_Information shown_.
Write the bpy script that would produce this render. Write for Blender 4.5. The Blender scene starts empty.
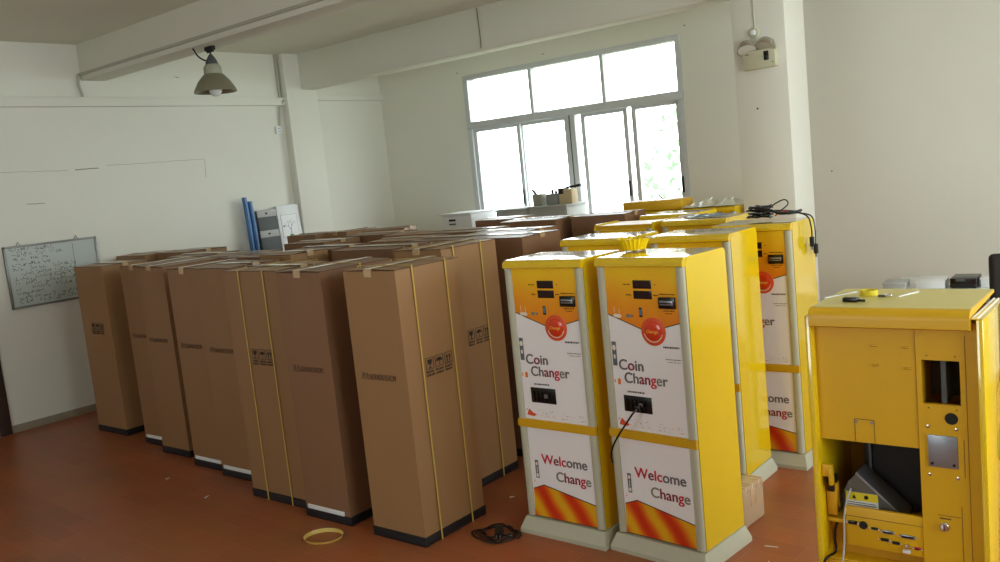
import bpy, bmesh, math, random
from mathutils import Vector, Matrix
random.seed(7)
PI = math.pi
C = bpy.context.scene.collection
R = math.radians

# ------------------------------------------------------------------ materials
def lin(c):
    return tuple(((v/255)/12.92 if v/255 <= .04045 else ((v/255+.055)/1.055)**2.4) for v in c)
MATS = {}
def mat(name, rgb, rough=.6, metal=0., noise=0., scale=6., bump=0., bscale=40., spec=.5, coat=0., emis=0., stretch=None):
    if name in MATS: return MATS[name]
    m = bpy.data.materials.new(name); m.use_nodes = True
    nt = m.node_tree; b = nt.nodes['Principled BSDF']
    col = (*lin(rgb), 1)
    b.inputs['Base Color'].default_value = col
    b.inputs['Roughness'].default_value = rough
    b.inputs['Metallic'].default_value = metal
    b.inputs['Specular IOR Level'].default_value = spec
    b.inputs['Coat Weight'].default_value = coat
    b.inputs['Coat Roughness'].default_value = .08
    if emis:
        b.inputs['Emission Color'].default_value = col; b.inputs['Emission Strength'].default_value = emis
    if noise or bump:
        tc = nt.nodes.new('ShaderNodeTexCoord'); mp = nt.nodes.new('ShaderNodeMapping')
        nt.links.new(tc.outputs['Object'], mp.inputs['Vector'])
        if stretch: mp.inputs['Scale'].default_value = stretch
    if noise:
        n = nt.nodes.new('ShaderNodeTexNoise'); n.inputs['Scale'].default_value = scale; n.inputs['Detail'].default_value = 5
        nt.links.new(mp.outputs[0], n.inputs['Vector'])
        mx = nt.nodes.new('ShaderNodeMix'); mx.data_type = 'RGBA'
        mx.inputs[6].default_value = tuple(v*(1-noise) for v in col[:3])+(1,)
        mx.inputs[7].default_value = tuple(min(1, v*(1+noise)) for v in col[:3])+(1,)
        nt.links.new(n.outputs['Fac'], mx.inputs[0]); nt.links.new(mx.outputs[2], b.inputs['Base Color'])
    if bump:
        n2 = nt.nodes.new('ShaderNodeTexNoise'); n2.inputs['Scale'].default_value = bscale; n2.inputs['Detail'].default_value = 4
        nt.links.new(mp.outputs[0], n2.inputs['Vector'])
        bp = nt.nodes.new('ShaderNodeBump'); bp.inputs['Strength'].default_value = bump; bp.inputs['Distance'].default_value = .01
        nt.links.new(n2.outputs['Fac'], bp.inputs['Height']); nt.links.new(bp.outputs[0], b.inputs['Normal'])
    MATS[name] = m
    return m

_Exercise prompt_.
Up to and including the line with "R = math.radians", copy the data above from its first line. Skip pictures.

_Answer below_.
Write the bpy script that would produce this render. Write for Blender 4.5. The Blender scene starts empty.
import bpy, bmesh, math, random
from mathutils import Vector, Matrix
random.seed(7)
PI = math.pi
C = bpy.context.scene.collection
R = math.radians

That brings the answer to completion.